» **Directions for this task**:
Find the lines with the string "depth" and return them.

» **Material provided**:
==========
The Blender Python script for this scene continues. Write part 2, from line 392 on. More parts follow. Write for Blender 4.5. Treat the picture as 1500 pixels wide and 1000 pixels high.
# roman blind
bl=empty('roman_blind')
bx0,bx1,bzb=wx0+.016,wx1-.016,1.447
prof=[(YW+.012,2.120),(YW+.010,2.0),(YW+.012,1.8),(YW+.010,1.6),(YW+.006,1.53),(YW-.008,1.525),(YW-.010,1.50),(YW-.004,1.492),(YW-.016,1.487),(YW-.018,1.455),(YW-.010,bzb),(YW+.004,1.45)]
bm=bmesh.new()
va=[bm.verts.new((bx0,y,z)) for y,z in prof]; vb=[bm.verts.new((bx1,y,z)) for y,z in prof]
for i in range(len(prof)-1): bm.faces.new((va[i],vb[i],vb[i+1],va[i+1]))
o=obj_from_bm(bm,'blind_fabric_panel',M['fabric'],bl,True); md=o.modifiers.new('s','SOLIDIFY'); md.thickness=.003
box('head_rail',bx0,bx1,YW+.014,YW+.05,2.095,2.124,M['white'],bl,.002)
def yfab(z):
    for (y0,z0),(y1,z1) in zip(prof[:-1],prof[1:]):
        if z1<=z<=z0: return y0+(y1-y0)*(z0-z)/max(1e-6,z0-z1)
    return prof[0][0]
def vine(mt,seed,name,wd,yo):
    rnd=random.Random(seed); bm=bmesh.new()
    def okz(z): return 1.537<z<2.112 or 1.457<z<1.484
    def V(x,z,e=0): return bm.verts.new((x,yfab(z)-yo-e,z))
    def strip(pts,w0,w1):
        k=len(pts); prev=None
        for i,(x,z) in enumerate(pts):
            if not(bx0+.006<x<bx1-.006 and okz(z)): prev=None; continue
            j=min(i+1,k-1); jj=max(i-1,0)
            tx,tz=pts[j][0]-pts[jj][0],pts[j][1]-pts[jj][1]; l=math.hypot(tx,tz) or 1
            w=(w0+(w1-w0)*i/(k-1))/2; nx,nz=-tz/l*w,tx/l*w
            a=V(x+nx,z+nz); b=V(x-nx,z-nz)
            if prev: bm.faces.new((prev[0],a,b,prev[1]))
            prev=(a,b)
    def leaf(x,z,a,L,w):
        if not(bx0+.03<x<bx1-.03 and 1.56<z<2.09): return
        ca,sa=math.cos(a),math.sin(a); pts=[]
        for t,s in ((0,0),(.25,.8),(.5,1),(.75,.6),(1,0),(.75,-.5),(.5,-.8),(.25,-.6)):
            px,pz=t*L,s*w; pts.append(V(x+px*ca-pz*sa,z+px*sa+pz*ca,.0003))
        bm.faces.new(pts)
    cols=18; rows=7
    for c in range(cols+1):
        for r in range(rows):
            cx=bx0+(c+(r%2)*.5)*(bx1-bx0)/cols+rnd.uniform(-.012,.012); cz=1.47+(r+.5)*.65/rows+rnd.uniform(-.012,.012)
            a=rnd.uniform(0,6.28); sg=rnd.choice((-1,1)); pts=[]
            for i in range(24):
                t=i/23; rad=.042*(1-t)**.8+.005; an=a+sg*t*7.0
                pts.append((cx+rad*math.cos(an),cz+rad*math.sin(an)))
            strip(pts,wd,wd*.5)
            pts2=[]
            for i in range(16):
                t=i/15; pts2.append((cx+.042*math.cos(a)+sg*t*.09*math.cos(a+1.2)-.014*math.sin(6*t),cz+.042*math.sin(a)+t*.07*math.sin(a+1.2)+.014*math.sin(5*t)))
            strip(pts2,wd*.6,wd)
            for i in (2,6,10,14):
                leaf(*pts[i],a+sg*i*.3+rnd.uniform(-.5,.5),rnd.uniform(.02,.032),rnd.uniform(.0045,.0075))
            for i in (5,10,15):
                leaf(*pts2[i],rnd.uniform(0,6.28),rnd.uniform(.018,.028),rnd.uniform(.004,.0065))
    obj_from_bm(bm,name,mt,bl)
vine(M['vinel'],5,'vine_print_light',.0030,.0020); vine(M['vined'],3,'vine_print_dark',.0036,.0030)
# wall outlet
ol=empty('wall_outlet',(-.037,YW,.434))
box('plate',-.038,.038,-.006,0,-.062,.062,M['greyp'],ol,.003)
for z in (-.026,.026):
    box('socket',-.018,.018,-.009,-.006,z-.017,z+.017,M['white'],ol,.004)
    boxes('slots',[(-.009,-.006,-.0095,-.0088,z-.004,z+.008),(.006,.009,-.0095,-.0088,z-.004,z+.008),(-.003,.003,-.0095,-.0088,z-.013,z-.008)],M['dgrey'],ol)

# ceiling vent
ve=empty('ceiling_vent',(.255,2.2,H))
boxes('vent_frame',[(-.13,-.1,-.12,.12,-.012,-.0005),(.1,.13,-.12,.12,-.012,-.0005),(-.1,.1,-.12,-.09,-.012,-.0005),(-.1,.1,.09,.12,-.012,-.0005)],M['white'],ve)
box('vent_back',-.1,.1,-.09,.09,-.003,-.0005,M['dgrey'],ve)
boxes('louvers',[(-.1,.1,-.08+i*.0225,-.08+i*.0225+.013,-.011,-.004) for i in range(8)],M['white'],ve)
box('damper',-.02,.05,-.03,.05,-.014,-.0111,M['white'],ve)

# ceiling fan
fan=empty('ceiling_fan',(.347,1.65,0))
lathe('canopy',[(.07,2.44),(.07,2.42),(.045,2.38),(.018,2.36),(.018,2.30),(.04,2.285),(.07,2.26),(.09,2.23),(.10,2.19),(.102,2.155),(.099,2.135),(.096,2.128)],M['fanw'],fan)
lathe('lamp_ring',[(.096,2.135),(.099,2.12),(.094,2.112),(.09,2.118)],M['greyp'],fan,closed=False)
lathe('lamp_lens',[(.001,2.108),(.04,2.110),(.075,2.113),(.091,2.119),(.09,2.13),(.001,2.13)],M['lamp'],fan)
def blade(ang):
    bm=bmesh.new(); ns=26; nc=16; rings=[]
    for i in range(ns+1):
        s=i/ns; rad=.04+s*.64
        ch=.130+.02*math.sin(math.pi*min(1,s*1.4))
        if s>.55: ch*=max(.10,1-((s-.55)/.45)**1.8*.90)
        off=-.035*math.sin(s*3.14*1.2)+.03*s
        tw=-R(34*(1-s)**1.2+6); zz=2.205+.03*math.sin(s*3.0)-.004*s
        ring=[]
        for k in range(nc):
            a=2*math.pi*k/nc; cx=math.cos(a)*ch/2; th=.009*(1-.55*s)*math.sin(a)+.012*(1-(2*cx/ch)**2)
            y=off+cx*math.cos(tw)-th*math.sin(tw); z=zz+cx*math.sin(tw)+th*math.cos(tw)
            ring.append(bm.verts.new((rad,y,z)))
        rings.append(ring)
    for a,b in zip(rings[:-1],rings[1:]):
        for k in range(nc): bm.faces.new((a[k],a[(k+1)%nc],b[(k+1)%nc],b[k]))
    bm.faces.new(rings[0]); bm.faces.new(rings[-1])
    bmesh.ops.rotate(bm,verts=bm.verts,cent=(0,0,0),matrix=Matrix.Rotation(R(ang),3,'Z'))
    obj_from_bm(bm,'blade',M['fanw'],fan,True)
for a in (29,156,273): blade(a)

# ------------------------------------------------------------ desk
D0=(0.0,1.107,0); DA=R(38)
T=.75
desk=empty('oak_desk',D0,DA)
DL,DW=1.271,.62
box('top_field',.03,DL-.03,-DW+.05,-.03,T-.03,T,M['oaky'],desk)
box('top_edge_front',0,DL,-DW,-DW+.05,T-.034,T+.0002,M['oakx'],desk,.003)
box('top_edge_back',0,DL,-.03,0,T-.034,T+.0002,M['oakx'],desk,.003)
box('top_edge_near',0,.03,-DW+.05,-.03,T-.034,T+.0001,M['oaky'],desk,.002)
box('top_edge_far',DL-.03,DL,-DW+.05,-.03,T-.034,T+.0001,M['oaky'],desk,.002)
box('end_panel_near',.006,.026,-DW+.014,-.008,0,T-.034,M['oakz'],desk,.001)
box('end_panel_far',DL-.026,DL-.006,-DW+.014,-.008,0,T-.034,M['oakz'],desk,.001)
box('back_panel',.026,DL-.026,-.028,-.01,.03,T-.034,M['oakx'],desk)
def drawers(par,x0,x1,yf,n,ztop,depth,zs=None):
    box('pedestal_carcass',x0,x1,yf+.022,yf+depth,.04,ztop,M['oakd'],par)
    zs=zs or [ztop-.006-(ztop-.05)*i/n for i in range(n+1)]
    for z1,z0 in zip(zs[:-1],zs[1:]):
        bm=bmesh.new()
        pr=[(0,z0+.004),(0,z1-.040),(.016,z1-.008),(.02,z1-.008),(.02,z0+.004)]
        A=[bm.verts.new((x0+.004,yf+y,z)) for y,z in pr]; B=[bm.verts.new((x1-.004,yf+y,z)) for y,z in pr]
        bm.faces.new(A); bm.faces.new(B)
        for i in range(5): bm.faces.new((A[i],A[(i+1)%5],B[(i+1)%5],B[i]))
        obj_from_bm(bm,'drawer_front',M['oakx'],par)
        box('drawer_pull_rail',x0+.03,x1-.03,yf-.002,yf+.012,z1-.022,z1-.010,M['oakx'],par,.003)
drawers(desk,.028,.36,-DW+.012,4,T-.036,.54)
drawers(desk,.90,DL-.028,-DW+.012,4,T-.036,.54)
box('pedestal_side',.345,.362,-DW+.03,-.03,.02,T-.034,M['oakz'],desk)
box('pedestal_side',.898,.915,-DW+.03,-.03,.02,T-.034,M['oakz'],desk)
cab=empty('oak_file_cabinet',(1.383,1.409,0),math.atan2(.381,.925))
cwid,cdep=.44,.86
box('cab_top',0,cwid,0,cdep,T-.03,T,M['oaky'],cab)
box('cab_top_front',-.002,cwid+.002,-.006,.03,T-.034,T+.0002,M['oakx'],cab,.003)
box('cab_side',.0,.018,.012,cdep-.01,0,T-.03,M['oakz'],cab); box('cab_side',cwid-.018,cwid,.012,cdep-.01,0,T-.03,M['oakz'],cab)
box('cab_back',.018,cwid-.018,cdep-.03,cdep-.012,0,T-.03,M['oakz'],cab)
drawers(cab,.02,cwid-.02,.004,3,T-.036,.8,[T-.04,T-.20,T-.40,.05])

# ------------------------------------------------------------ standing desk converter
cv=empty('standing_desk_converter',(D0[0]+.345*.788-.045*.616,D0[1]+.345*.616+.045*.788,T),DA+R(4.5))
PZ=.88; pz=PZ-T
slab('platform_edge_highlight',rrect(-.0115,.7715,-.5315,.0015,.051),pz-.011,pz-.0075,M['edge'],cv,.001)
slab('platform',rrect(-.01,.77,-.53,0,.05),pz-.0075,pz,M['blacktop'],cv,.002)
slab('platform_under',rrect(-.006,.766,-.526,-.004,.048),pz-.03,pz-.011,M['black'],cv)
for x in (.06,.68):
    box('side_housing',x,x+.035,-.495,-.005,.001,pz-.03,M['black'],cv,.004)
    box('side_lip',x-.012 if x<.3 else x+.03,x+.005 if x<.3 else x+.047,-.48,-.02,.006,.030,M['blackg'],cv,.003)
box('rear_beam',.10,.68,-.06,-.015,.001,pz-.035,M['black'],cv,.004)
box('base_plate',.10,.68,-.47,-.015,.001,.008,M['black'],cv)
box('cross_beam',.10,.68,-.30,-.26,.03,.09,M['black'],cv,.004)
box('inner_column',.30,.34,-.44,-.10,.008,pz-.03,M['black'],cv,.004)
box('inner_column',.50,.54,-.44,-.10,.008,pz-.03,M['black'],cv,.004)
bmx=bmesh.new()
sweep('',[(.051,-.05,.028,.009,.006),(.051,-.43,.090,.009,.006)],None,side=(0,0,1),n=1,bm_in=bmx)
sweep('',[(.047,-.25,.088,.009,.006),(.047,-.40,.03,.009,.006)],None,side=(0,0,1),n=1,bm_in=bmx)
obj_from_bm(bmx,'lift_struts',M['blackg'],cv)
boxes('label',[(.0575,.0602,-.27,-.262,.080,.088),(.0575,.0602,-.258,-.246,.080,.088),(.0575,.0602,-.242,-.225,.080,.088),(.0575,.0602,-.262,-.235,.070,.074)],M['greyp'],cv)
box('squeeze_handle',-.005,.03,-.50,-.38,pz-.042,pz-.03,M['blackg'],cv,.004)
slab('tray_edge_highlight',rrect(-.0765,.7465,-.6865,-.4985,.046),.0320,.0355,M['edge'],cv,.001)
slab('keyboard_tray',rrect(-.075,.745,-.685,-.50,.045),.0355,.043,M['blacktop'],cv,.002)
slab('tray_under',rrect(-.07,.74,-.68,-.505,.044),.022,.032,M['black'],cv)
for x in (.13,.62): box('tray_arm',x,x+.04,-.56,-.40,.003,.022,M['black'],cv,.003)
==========
» **Task solution**:
def drawers(par,x0,x1,yf,n,ztop,depth,zs=None):
    box('pedestal_carcass',x0,x1,yf+.022,yf+depth,.04,ztop,M['oakd'],par)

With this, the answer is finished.